November has been National Adoption Month. Adoption was a unique opportunity I was given at birth to live a normal productive life. I am thankful for the unconditional love I was given by my adoptive parents; I am quite sure at times I was undeserving.

As I have grown older, my gratefulness for life continues to show in my daily activities. I realize it could have ended differently.

During my high school years, my mom had me read an article that appeared in the Sunday news magazine of the local newspaper. A single, unwed woman had given up her son for adoption at birth. She never heard another word about him, but on his 15th birthday she made him a cake, and prayed that he was doing well.

I never heard from my birthparents, but I long ago made my peace with the silence. My birth mother demonstrated her love for me when it counted the most. A friend reminded me recently of the sacrifice she made on my behalf.

My adoptive parents were very open with us about our adoptive status. My circumstances were different from those of my younger brothers. However, we did not fully understand it until years later, and each of us dealt with it differently. We did find common ground that our parents went out of their way to love and support us.

Growing up, I was informed that President Gerald Ford was adopted. It was then, that I started to understand that being adopted was not something I needed to keep a secret. Recently, I read on social media that New York Yankees rookie superstar Aaron Judge was adopted. He had a great rookie season, and I became a fan, but I had to remain loyal to the Houston Astros in the American League Championship Series.

Other people who were adopted include: George Washington Carver, Steve Jobs, Art Linkletter, Nelson Mandela, Dave Thomas, Tim McGraw and Faith Hill.

I want to personally thank all the adults who are adopting children. Personal experience tells me that your actions will benefit the adopted children for their entire lives. The greatest gift you can give another human is unconditional love; adoption epitomizes that love.

As I write this, I think of all that I missed out on because I would not accept the risk. Adoptive parents are faced with similar circumstances, but felt that the benefits outweighed the risk. I, and all other adopted children, should be thankful for our parents act of courage.
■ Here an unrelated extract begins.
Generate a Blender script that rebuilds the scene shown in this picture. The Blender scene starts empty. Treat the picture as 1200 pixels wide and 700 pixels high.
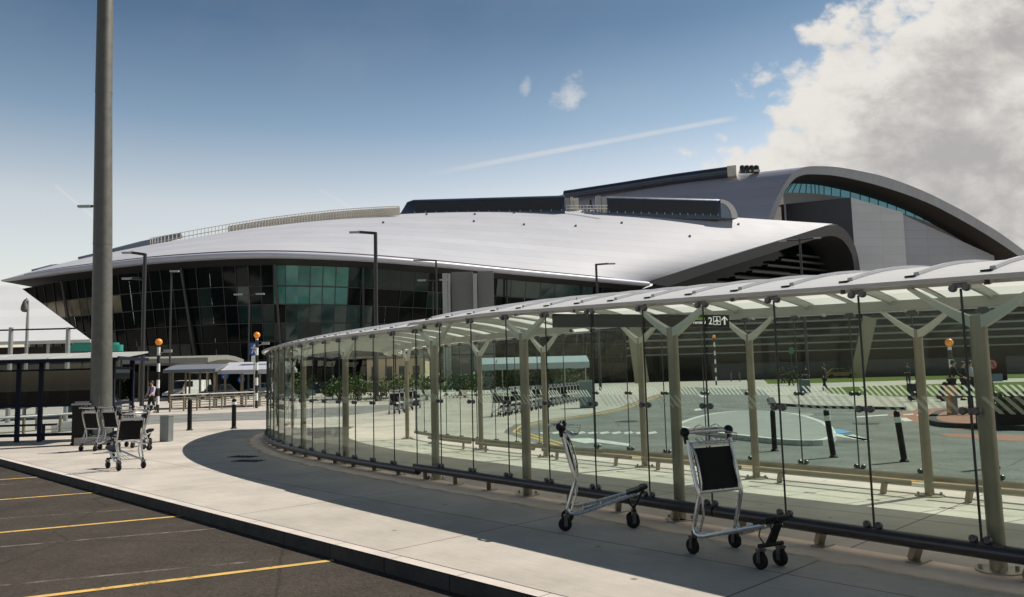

Gregory Samford lives in Galveston.


(1) comment

Diane Turski

Surrendering a child for adoption has often been an act of desperation. Closed adoptions were the norm during the twentieth century, and they were meant to prevent the reunions between adoptees and their natural families. These reunions have become more common during the past twenty years as attitudes have changed. I advocate for more support for the natural mothers at birth in order to be able to raise their own children within their own families. All adoptions are not automatically successful integrations of a child into a different family, therefore I believe that adoption should be a last resort option.